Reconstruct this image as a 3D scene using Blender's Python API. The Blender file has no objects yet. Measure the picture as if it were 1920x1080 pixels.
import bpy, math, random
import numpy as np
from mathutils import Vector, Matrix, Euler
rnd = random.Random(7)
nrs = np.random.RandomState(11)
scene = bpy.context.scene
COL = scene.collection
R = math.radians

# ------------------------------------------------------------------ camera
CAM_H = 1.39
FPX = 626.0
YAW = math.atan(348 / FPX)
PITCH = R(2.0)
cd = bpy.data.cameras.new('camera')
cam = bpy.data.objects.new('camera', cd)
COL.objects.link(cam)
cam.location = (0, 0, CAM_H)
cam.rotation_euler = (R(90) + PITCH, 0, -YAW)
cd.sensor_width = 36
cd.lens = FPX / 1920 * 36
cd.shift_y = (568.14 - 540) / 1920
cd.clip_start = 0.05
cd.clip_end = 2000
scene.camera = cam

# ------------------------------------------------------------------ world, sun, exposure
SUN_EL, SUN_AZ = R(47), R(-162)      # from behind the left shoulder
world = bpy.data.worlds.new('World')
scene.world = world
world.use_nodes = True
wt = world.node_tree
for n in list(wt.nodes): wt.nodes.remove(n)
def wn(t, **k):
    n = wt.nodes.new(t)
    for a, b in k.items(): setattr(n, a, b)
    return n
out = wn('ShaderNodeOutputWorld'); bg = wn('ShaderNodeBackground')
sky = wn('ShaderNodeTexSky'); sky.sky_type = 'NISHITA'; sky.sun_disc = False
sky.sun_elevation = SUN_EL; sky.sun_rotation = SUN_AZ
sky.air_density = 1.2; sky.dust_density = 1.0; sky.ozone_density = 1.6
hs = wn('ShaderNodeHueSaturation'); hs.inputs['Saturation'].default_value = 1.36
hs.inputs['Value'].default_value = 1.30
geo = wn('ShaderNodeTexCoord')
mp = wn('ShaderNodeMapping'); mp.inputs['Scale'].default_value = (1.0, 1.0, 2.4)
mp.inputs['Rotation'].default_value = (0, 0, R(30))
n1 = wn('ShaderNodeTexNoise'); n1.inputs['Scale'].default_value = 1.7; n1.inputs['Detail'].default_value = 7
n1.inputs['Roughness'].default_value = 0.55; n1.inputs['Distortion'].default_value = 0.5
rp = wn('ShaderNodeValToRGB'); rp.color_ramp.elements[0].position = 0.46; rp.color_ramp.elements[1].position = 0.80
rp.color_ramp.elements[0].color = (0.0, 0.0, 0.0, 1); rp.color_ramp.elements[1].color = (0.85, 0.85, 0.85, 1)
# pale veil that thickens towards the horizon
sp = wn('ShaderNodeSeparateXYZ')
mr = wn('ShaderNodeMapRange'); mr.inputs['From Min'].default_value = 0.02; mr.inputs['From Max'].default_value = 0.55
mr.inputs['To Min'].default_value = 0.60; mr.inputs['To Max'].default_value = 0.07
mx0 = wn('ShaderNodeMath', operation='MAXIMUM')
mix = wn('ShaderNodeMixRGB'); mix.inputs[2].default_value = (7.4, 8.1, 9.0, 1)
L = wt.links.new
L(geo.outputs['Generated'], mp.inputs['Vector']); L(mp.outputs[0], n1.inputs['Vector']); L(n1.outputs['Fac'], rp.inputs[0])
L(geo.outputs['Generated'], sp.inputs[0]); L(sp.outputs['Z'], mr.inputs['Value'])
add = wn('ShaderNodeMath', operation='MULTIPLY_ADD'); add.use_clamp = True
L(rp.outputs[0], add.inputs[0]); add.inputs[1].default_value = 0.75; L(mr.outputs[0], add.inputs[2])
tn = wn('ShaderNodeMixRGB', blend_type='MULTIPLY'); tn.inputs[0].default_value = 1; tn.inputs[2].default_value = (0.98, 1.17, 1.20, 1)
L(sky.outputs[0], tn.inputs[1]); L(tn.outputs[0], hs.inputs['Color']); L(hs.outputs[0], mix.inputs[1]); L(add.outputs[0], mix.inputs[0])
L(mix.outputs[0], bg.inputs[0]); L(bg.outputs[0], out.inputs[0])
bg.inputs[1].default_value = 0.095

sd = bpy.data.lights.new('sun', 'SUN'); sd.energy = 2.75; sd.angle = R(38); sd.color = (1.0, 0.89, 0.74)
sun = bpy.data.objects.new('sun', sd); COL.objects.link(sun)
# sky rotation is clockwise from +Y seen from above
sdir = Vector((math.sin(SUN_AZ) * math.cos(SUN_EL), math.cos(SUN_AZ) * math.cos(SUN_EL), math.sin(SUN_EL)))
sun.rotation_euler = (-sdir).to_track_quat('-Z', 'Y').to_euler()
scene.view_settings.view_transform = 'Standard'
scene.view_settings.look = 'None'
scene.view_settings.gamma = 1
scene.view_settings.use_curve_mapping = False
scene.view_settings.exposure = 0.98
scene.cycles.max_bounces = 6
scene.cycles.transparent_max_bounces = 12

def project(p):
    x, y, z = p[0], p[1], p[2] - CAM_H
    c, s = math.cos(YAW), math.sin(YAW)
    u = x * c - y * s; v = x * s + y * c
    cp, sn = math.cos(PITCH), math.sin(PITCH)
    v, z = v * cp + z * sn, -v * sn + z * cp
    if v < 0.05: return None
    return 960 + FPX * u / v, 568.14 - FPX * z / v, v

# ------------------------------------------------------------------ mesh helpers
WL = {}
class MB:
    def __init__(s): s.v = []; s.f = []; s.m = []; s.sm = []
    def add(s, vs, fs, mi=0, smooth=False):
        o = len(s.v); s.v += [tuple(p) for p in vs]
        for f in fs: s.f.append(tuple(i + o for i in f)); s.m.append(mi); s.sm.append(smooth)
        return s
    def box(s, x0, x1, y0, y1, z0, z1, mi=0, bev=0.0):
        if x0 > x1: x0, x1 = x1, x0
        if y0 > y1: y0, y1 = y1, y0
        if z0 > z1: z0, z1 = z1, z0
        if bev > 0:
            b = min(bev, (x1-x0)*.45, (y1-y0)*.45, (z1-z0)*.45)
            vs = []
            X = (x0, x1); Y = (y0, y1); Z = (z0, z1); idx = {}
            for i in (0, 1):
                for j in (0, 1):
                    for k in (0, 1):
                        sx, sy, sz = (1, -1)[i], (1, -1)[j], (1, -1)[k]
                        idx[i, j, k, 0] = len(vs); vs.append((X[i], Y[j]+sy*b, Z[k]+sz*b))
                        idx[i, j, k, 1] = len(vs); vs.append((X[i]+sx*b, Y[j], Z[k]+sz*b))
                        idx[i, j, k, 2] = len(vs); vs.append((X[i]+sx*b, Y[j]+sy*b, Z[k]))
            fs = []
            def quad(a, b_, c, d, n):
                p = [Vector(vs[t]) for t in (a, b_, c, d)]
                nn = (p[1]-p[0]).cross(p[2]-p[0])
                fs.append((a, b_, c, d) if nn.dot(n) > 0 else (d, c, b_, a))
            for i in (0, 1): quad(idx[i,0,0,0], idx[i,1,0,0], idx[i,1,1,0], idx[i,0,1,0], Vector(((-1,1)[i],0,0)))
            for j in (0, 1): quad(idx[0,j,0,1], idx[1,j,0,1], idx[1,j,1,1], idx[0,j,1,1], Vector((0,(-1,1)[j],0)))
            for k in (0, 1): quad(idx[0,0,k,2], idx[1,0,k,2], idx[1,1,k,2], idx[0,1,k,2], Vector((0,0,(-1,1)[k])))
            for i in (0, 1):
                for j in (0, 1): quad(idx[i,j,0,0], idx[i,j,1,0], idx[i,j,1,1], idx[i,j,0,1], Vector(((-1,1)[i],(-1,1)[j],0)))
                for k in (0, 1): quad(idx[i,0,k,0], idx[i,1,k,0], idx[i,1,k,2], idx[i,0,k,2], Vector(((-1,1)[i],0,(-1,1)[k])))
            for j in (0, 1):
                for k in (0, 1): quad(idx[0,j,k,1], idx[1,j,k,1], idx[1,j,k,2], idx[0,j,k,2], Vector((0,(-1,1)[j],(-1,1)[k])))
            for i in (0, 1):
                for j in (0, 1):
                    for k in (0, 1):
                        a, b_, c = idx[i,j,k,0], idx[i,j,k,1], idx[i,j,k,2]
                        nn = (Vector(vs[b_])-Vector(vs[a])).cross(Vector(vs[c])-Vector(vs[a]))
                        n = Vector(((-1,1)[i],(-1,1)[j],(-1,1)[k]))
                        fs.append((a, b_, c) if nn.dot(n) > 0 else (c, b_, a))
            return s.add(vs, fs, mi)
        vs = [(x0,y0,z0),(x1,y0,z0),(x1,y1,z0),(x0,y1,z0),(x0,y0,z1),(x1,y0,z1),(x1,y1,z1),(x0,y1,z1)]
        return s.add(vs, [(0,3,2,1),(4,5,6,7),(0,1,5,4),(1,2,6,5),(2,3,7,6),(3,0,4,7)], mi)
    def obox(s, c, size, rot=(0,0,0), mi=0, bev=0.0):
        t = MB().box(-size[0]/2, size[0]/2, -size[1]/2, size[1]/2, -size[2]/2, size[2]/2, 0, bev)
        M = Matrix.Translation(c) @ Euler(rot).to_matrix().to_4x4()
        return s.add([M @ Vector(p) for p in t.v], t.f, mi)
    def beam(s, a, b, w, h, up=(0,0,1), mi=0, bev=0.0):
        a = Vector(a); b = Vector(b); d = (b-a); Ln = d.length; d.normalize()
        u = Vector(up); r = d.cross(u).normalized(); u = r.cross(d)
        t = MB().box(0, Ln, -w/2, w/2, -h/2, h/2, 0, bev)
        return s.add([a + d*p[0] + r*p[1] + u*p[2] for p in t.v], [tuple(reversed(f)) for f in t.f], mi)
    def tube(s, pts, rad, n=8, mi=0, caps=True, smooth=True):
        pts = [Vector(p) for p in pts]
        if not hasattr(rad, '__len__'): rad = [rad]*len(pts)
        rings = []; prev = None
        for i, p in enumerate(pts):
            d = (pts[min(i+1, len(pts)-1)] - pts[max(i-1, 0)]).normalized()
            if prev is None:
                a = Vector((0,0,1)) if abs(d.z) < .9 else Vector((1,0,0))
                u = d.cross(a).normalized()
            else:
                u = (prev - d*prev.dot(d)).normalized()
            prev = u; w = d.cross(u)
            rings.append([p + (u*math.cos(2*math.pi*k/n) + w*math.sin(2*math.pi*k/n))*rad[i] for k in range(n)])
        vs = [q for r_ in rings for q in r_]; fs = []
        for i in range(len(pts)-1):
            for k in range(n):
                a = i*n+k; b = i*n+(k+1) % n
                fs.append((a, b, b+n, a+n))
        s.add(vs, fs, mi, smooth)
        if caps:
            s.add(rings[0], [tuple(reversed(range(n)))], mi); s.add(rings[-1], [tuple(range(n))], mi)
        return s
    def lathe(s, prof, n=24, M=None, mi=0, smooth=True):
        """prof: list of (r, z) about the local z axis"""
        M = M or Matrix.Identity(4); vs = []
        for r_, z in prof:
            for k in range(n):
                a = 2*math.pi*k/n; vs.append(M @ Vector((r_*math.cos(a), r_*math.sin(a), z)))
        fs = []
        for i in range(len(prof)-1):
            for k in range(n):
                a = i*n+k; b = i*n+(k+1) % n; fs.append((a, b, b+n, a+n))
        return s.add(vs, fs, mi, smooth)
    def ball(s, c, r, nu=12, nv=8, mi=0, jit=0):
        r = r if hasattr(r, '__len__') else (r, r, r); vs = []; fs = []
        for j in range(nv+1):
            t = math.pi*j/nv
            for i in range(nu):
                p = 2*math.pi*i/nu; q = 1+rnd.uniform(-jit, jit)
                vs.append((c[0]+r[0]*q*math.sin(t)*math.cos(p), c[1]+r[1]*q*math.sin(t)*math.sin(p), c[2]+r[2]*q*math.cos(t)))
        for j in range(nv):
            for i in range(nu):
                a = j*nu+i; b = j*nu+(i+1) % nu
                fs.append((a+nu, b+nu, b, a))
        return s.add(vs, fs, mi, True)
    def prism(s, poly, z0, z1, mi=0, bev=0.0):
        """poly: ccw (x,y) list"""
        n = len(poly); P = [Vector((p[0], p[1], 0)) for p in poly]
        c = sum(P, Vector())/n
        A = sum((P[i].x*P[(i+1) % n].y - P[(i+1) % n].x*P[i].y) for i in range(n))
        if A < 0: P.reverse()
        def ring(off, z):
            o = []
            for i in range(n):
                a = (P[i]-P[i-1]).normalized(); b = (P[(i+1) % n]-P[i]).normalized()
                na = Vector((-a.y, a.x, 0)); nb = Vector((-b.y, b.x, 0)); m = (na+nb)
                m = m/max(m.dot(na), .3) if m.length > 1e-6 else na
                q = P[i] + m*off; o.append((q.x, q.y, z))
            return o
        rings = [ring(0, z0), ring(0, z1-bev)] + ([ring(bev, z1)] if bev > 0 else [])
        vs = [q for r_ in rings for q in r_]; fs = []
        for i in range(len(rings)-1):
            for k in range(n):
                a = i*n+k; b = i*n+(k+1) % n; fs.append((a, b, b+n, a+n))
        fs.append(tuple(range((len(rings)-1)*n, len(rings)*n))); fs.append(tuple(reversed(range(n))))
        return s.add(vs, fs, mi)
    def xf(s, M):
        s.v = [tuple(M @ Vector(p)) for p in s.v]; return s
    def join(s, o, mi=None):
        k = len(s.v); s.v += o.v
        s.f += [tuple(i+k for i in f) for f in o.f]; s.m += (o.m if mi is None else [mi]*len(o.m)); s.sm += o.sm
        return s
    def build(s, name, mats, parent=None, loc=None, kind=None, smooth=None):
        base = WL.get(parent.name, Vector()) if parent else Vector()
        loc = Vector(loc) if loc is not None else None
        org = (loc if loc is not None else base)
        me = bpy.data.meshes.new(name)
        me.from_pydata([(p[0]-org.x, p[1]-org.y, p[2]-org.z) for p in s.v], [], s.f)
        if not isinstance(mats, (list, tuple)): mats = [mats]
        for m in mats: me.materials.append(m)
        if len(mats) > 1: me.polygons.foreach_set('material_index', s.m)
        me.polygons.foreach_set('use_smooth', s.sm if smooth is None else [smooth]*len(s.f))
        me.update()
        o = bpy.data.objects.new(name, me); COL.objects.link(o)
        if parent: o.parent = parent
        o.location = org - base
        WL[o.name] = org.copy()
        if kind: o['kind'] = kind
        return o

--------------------

§ **Your objective**
Return each line with "scene".

§ **Complete answer**
Reconstruct this image as a 3D scene using Blender's Python API. The Blender file has no objects yet. Measure the picture as if it were 1920x1080 pixels.
scene = bpy.context.scene
COL = scene.collection
scene.camera = cam
scene.world = world
scene.view_settings.view_transform = 'Standard'
scene.view_settings.look = 'None'
scene.view_settings.gamma = 1
scene.view_settings.use_curve_mapping = False
scene.view_settings.exposure = 0.98
scene.cycles.max_bounces = 6
scene.cycles.transparent_max_bounces = 12